Don’t mean to BRAG, but I learned some stuff
By Greg Sullivan
It was about the closest thing to Woodstock that I've ever seen in Madison, which still doesn't make it that much like Woodstock.
Tents were lined up in about all the grassy areas Heritage Park has to offer; except for one of the ball fields the middle school teams were using for their tournament on Saturday, April 20.
Granola bars and Coke Zeros for everybody--BRAG was in town.
In the past I've heard drivers say bikers displayed attitudes of entitlement on the local highways, and I've heard bikers say the same thing about drivers at times.
I wasn't out to figure out if anyone deserved fault in this universal struggle the Friday before last when I spent over four hours talking to bikers and scoping out the crowds. I wanted no part of that issue. Rather, I was out to figure out what these cyclist people were all about. What makes them tick? And, furthermore, what brings them to Madison?
Those who know me can attest to this, I'm not likely to strap on a helmet or wear any shiny uniform with sponsor names splashed across it. That's what made the scene so intriguing to me. Why would someone pitch a tent in Heritage Park and ride a bicycle all weekend?

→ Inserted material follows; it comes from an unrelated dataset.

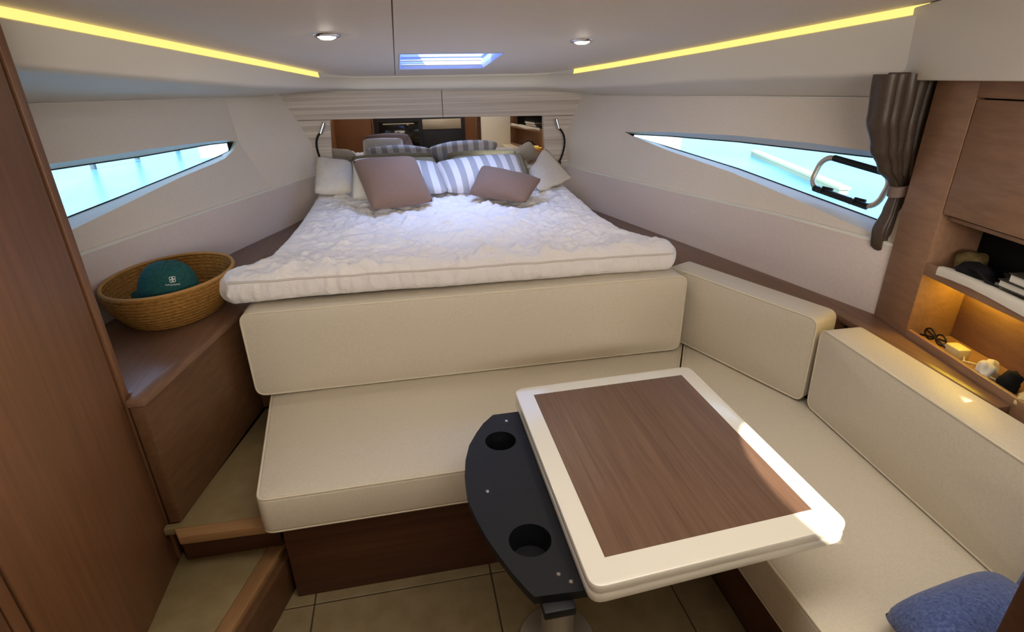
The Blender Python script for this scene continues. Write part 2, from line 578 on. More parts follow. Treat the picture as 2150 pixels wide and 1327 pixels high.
# left window outlines
L_top = [(-1.32, 1.84, 1.35), (-1.208, 2.242, 1.342), (-1.08, 2.702, 1.333), (-.948, 3.169, 1.316), (-.887, 3.377, 1.303), (-.872, 3.42, 1.288)]
L_bot = [(-.875, 3.405, 1.268), (-.910, 3.208, 1.22), (-1.005, 2.835, 1.193), (-1.107, 2.416, 1.149), (-1.172, 2.149, 1.121), (-1.245, 1.85, 1.09)]
Lg_top = [(-1.36, 1.87, 1.333), (-1.243, 2.295, 1.317), (-1.111, 2.765, 1.302), (-.976, 3.252, 1.295), (-.935, 3.405, 1.287), (-.915, 3.46, 1.281)]
Lg_bot = [(-.926, 3.39, 1.240), (-.945, 3.30, 1.230), (-1.036, 2.937, 1.201), (-1.142, 2.516, 1.169), (-1.210, 2.248, 1.151), (-1.30, 1.87, 1.116)]
LC = [(-1.47, 1.5, 1.555), (-1.242, 2.317, 1.539), (-1.046, 3.019, 1.525), (-.90, 3.42, 1.517), (-.686, 3.87, 1.512)]
wall_left = hull(-1, LA, LB, LC, L_top, L_bot, (-.872, 3.42, 1.288), (-.535, 3.87, 1.22), 'wall_left')

R_top = [(1.705, 1.62, 1.325), (1.692, 1.778, 1.325), (1.635, 2.037, 1.33), (1.55, 2.411, 1.327), (1.433, 2.902, 1.306), (1.342, 3.27, 1.278)]
R_bot = [(1.347, 3.25, 1.268), (1.419, 2.855, 1.217), (1.524, 2.326, 1.163), (1.598, 1.921, 1.101), (1.651, 1.64, 1.055)]
Rg_top = [(1.765, 1.65, 1.30), (1.737, 1.797, 1.30), (1.673, 2.077, 1.298), (1.586, 2.46, 1.295), (1.467, 2.967, 1.279), (1.382, 3.32, 1.261)]
Rg_bot = [(1.390, 3.27, 1.250), (1.458, 2.937, 1.224), (1.567, 2.398, 1.177), (1.645, 1.99, 1.127), (1.706, 1.675, 1.089)]
RC = [(1.80, 1.5, 1.511), (1.713, 1.904, 1.505), (1.542, 2.648, 1.493), (1.36, 3.43, 1.478), (1.25, 3.87, 1.47)]
wall_right = hull(1, RA, RB, RC, R_top, R_bot, (1.342, 3.27, 1.278), (1.125, 3.87, 1.19), 'wall_right')

def window(name, op, gl, side, label_pts):
    w_ = loft(name, [op + op[:1], [tuple(V(a).lerp(V(b), .25)) for a, b in zip(op + op[:1], gl + gl[:1])], gl + gl[:1]], M['cove'], None, .5, kind='structure')
    w_.name = name
    n_ = V((-.93, .25, -.26)) if side < 0 else V((.94, .21, -.26))
    bm = bmesh.new()
    bm.faces.new([bm.verts.new(V(p) + n_ * .004) for p in gl])
    from_bm('pane', bm, M['pane'], w_, None)
    tube('gasket', [V(p) + n_ * .002 for p in gl], .0045, M['black'], w_, 6, True)
    return w_
window_1 = window('window_1', L_top + L_bot, Lg_top + Lg_bot, -1, None)
window_2 = window('window_2', R_top + R_bot, Rg_top + Rg_bot, 1, None)
# dark end caps of the gaskets at the pointed tips
mesh('tip_cap', [(-.915, 3.462, 1.283), (-.926, 3.39, 1.238), (-.932, 3.402, 1.287), (-.870, 3.425, 1.294), (-.872, 3.41, 1.272)], [(0, 2, 3), (0, 3, 4), (0, 4, 1), (0, 1, 2)], M['black'], window_1, None)
mesh('tip_cap', [(1.384, 3.30, 1.263), (1.392, 3.25, 1.248), (1.398, 3.25, 1.270), (1.343, 3.275, 1.281), (1.348, 3.25, 1.264)], [(0, 2, 3), (0, 3, 4), (0, 4, 1), (0, 1, 2)], M['black'], window_2, None)

# opening port in the right window: rounded frame, hinges, latches
GA = (V((1.706, 1.675, 1.089)) - V((1.567, 2.398, 1.177))).normalized()
GN = V((-.94, -.21, .26)).normalized()
GB = GN.cross(GA).normalized()
if GB.z < 0: GB = -GB
GO = V((1.698, 1.845, 1.203)) + GN * .02
def rrect(w_, h_, r, seg=6):
    pts = []
    for cx, cy, a0 in ((w_ / 2 - r, h_ / 2 - r, 0), (-w_ / 2 + r, h_ / 2 - r, 90), (-w_ / 2 + r, -h_ / 2 + r, 180), (w_ / 2 - r, -h_ / 2 + r, 270)):
        for k in range(seg + 1):
            a = math.radians(a0 + 90 * k / seg)
            pts.append((cx + r * math.cos(a), cy + r * math.sin(a)))
    return pts
prt = rrect(.30, .125, .045)
port = tube('opening_port', [GO + GA * a + GB * b for a, b in prt], .0105, M['steel'], window_2, 8, True)
bm = bmesh.new()
add_tube(bm, [GO + GN * .004 + GA * a + GB * b for a, b in ((-.10, .064), (.13, .064))], .0125, 8)
add_tube(bm, [GO + GN * .004 + GA * a + GB * b for a, b in ((-.12, -.064), (.12, -.064))], .0125, 8)
from_bm('port_bar', bm, M['black'], port, 1)
for a in (-.075, .07):
    bm = bmesh.new()
    add_tube(bm, [GO + GN * .012 + GA * (a + .0) + GB * -.064, GO + GN * .022 + GA * (a + .005) + GB * -.05, GO + GN * .02 + GA * (a + .045) + GB * -.047], .0065, 6)
    add_tube(bm, [GO + GA * (a - .012) + GB * -.064, GO + GN * .02 + GA * (a - .012) + GB * -.064], .012, 8)
    from_bm('port_latch', bm, M['black'], port, 1)

# ---- ceiling ----------------------------------------------------
ST = [(-.97, 1.5), (-.742, 2.274), (-.58, 2.83), (-.40, 3.47), (-.31, 3.68), (-.21, 3.75), (.30, 3.765), (.88, 3.755), (.99, 3.70), (1.08, 3.50), (1.20, 3.16), (1.40, 2.458), (1.612, 1.612)]
DH = [.140, .128, .115, .085, .072, .072, .074, .080, .09, .11, .125, .150, .195]
CC = [(-1.47, 1.5, 1.555), (-1.225, 2.38, 1.538), (-1.07, 2.93, 1.527), (-.84, 3.53, 1.515), (-.72, 3.80, 1.515), (-.60, 3.858, 1.533), (.30, 3.858, 1.519), (1.12, 3.858, 1.500), (1.26, 3.82, 1.482), (1.325, 3.58, 1.476), (1.42, 3.17, 1.483), (1.585, 2.46, 1.497), (1.79, 1.58, 1.511)]
def cz(x, y, dz=0): return (x, y, ceil_z(y) + dz)
seam_x = .016
hatch = [(.040, 2.69), (.50, 2.69), (.50, 3.34), (.040, 3.34)]
ceiling = None
left_poly = [cz(x, y) for x, y in ST[:6]] + [cz(seam_x - .002, 3.757), cz(seam_x - .002, 1.0), cz(-1.12, 1.0)]
right_poly = [cz(seam_x + .002, 3.757)] + [cz(x, y) for x, y in ST[6:]] + [cz(1.77, 1.0), cz(seam_x + .002, 1.0)]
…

Well, turns out people find it to be a pretty good idea. And they're pretty normal people, but I'm not saying some of them were not slightly more enthusiastic and passionate than your average person.
Or maybe they really are more like the average person than you might think?
"I hadn't ridden in three months," said Thomas Lash, who owns a health and life insurance company in Kennesaw. "It's not impossible for the average person to do it."
Lash talked about how important it was to be in shape. He wasn't, mind you, preaching to me about it. His tone was conversational.
Fitness talk, huh? Is that because he's in the insurance business, I asked?
"If you don't do something..." Lash shrugged.
Folks, he's right. It's hard to discredit the importance of fitness. We don't have to get it biking. But biking, as a fitness option, sure has it's good points.
"It's a good bang for the buck--fun and fitness-oriented," Lash said.
Tom Morris, another biker I'll discuss more shortly, brought up another benefit of biking. The fact that older people can do it. Not that Tom's old, but he said if he focuses on the sport of biking now he knows it won't wear down his body over the next few decades.
Back to Lash, he said he's biked in California, Oregon, Washington, Montana and Puerto Rico. So why would biking in Madison appeal to him?
See, he's originally from Tipp City, Ohio.
"It's like here...pretty little back roads," Lash said. He said he's now been doing BRAG for 10 years partly because of the rural nostalgia it conjures up.
His favorite part of the local ride, at least as of Friday, was downtown Rutledge.
"It was like something out of another time," he said.
You can tell Rutledge is small from a map, but you have to get up close to know why they say it's special, bikers would tell you.
So Morris, positioned under a blue tarp and selling cyclist uniforms while listening to harmonica-drenched music, introduced himself as a Fulton County government official. He said he's been doing BRAG for about 20 years and also working as a vendor to help finance his sometimes extensive travelling, although he's cut back a little lately with the vending side of things.
"I think this is one of the small gems," Morris said of the local route. "The rolling farmland, plus you have Madison. Everybody just takes their time. They really enjoy the ride."
"Cycling lets you go to different areas and explore them," he said. "A lot of people come down and visit and fall in love with the place."
After talking to him nearly an hour, Morris revealed the most important thing about himself to that point--he's from Cartersville. Credibility shoots up ten points.
So everything I've quoted him on thus far, add a little extra weight to it.
While talking to Morris, we bumped into Jerry Colley, BRAG's CEO, who was hustling to meet up with someone.
Colley, a friendly, down-to-earth guy, took a minute to fill me in on some things about his tune-up ride.
A few hundred, he said Friday, were participating in the event. "We'll have 800 before it's over with," Colley said.
He said he was happy with how things were going with the ride to that point.
"It's been a good one," he said. "It's beautiful weather."
The weather was a little gloomier for some of Saturday, but there wouldn't be anything torrential. Friday, though, folks couldn't be more upbeat.
Colley is a biker himself, a trait he said that all the event's organizers have in common. Even as a non-biker I could sense he had an itch to get some cycling in Friday.
"Somebody's got to work," he said.
Listening to him say that, "Somebody's got to work," I looked down at my cell phone to see that it was after 5 p.m. on a Friday. What was I still doing at Heritage Park? Looks like somebody else doesn't have to work.
As cyclists discussed whether they wanted ChopHouse or Icehouse, I clocked out and hit the highway; not on a bike, not that there'd be anything wrong with it if I were.